No one in science thinks it is dark matter that is causing this acceleration. You are confusing dark matter and dark energy. They are not the same thing.

Nobody assumes this. I can produce a nearly infinite number of mathematical systems that do not reflect reality, and everyone working in physics understands well that these exist.

Well I know cubic boron nitride and none of the carbides are harder than diamond at room temperature (most aren't even close on a linear scale), and I'm pretty sure none are harder below room temperature - however I admit I mostly deal with all of these materials at STP. If you could provide additional information I'd appreciate it. I know recently there was an announcement that someone had produced carbon nanotubes that were harder than diamond, but I really dislike their characterization. Frankly hardness just isn't the same at a nano level as it is at a macro level. It is also worth noting that some people have been growing CVD single crystal diamond that is harder than any measured natural diamond, so assuming that natural diamond is as hard as it gets wouldn't be fair.
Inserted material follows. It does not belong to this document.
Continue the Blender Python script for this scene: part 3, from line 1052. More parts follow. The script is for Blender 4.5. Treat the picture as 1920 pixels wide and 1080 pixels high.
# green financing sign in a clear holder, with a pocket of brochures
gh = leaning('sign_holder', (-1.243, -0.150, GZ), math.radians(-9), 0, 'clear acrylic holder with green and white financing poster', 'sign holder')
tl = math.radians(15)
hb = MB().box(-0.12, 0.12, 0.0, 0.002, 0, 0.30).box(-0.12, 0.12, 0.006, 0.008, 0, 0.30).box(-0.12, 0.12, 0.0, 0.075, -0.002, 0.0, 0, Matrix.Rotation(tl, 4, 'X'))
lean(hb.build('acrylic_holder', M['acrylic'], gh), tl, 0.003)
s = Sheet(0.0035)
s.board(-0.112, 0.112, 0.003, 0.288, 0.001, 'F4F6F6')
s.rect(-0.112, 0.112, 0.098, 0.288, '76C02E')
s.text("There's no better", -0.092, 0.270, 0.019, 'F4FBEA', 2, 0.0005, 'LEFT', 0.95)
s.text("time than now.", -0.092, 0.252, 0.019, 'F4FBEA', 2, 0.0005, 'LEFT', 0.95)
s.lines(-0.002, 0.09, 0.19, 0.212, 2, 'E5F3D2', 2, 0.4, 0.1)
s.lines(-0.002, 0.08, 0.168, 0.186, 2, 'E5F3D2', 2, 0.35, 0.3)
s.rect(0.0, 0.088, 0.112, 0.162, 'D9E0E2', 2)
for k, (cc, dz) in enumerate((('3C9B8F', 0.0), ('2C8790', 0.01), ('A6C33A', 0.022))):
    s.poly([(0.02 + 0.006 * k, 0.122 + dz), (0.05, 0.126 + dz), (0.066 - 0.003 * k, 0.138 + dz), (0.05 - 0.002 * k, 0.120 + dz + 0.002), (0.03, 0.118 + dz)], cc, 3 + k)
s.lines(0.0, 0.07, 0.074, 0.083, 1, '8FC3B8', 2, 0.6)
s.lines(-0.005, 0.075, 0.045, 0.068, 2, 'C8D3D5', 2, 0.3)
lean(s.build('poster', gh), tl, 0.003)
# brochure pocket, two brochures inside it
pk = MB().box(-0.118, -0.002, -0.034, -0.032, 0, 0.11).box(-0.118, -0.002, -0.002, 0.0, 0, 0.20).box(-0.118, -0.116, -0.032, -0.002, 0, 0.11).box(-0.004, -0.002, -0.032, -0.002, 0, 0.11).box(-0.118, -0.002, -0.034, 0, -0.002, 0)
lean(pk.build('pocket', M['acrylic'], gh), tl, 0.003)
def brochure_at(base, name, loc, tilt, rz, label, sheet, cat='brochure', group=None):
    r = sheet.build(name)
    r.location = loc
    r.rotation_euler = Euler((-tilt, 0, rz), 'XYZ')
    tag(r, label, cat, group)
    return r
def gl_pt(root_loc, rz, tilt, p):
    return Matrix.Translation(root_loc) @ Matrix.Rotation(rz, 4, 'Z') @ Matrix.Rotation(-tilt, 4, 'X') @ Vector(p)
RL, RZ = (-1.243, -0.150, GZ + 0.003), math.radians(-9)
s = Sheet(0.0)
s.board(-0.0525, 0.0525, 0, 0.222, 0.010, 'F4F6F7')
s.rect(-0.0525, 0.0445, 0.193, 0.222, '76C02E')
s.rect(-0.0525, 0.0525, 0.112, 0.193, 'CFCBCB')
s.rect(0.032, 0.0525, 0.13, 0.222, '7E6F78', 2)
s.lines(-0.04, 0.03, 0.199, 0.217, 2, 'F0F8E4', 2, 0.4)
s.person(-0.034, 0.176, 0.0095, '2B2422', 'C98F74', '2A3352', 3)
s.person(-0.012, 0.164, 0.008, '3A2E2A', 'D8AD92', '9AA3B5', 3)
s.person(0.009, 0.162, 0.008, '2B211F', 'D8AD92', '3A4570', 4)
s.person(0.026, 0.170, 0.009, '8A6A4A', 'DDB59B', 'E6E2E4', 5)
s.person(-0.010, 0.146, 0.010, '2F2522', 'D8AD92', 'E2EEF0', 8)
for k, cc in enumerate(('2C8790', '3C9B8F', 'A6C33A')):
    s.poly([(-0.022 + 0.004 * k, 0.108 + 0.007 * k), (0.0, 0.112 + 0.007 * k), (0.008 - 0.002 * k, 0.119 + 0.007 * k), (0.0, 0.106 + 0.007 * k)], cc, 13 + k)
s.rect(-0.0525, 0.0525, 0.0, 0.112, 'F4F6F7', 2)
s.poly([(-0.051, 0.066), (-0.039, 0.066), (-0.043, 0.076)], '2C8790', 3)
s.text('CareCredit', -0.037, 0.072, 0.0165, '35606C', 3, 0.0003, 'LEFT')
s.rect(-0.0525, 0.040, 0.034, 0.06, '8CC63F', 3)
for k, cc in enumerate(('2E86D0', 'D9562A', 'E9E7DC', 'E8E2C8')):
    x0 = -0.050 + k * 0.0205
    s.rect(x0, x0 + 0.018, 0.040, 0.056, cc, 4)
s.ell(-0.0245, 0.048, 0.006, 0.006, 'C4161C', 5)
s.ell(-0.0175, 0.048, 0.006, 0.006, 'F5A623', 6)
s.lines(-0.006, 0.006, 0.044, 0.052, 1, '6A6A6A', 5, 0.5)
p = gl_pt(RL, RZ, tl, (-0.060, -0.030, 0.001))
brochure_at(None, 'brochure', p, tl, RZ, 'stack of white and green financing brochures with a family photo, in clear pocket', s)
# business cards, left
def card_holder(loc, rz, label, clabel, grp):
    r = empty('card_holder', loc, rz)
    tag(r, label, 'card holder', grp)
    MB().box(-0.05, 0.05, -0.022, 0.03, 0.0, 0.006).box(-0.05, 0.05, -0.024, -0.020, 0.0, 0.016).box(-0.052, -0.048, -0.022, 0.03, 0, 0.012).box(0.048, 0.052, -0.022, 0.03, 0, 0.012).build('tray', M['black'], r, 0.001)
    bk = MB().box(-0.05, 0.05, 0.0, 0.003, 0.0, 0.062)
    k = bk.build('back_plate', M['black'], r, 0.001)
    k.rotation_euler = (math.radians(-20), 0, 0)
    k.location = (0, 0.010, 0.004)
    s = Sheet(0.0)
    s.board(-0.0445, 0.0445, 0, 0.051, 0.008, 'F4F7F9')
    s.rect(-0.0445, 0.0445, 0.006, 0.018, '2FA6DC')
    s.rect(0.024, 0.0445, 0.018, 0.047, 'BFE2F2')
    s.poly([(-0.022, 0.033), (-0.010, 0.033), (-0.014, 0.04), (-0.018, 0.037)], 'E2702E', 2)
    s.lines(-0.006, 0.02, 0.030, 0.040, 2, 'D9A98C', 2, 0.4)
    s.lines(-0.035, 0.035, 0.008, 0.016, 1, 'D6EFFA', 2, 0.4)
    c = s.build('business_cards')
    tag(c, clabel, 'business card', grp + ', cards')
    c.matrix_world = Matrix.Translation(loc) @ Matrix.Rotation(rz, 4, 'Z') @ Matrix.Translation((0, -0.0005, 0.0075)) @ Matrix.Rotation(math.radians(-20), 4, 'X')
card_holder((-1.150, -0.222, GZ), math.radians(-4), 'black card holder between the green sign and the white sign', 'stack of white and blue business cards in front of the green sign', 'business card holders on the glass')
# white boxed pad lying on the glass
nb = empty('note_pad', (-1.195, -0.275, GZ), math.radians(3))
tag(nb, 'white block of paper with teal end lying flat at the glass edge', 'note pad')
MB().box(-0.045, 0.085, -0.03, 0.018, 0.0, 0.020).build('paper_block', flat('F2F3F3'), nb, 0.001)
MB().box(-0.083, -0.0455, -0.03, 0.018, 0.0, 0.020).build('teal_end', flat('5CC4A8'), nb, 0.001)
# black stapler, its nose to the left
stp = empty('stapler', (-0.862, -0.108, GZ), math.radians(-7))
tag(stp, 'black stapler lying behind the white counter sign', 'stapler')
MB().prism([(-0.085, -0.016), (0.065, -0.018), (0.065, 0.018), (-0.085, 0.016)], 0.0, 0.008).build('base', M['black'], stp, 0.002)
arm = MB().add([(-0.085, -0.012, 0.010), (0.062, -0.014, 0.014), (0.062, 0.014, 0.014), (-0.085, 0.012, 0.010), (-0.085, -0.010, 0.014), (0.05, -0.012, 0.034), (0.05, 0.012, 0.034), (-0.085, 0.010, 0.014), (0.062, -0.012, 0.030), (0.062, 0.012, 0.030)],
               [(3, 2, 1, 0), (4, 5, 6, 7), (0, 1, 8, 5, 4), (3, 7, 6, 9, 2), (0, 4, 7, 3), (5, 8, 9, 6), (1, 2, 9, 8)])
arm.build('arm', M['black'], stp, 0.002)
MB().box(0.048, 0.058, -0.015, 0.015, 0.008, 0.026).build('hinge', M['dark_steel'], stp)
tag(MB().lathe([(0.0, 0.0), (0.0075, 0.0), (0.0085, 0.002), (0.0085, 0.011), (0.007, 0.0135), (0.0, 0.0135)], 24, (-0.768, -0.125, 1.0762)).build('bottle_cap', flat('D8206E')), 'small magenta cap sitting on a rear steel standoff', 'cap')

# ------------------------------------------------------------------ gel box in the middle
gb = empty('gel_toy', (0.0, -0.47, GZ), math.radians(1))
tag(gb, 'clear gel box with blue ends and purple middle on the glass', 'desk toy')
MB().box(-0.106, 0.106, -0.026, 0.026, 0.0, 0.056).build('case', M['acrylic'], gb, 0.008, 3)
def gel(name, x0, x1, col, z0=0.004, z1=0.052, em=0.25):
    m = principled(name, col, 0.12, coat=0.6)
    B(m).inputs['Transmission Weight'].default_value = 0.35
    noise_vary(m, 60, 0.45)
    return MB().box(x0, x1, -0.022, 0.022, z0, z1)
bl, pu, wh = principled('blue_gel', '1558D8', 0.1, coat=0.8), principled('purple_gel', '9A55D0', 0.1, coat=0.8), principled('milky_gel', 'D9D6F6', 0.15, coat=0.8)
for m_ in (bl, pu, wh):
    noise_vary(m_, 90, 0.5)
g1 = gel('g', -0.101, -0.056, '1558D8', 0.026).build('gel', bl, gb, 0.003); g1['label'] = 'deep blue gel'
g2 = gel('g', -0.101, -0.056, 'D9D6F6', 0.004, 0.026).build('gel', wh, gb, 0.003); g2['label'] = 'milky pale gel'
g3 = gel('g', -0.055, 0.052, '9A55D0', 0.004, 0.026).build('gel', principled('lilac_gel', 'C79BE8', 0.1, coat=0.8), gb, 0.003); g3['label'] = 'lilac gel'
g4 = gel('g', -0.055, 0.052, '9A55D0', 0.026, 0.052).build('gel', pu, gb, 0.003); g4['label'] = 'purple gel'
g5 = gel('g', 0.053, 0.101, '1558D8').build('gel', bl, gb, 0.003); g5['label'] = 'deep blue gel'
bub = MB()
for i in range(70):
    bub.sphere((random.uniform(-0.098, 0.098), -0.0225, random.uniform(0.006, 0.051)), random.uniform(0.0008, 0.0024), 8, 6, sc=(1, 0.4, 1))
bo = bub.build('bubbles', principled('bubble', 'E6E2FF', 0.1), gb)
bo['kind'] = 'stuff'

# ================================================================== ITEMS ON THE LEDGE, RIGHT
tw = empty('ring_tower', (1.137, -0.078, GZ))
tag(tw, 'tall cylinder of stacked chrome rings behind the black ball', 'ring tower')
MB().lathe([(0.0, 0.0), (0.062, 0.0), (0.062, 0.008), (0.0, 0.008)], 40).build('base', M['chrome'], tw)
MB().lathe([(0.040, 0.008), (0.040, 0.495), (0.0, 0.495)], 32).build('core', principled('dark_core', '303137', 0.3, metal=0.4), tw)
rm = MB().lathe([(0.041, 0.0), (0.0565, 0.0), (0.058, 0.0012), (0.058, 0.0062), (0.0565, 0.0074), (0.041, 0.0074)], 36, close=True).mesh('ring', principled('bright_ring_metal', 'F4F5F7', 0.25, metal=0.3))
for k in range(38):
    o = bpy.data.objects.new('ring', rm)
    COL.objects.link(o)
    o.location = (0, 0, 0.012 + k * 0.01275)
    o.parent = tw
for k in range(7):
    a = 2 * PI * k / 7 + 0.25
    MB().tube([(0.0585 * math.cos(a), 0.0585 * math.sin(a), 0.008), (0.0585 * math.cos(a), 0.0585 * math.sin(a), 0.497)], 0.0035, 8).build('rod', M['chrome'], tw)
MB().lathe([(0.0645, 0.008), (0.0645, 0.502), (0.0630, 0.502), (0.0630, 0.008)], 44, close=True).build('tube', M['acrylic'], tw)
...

Which ones are you thinking of?

Why would you think the assumption is that the system is unchanging with time? You said earlier that the rate of expansion was constant. You suggested before that that someone thought redshift was constant. Why do you keep bringing up arguments that no one is making? I realize you aren't arguing for these, but I don't even see how they belong in the conversation, since absolutely no one has taken up those arguments. If you don't understand how the observation of a system over time can lead to predictions for the system, then you are missing very basic fundamentals of physics. Maybe even fundamentals of science. Observation, theory and prediction are all basic scientific concepts that have been employed succesfully for several hundred years now.

lol those human beings and their history! Just another reason to enslave them. Seriously, there are like two or three equations copied from special relativity and then nothing. I have no idea what you even think is worth discussing about this.

Actually since most of the really big masses are near the center of the galaxy, newtonian approximations are not as invalid as you'd think. This paper presented has already had some very serious arguments made against it. In it they produce the correct rotational velocity by assuming there is a distrubution of matter within galaxies that has never been observed. Many are saying that this distribution is an unacceptable additional variable that basically amounts to assuming there is a new, difficult to observe matter inside galaxies. In otherwords, one argument is that these researchers are assuming there's dark matter in their proof there is no dark matter.

Firstly, no one suggests that N is constant. That's what this entire thread is about. You've said this a couple of times now and it doesn't make any sense. No we aren't. By taking data at various distances we are taking data at various times. By taking data at ever smaller distances we can accumulate data and then see if a function can represent that data. Of course there are ones that do, and we can use them to determine what is occuring at this time. No one assumes that what is occuring far away is still occuring; on the contrary, the whole point of the entire issue at hand (the discovery in the late 90's that the universe is accelerating) is to use how things were to predict how things are. This is something that can only be done because we are well aware that things aren't now as we see them. It is possible that the real issue you have here is one with science itself. That would make for an interesting philosophical discussion, but should be had in the appropriate forum. As for the science itself, when determining the rate at which space is expanding there is really nothing outside of standard physics principles used here.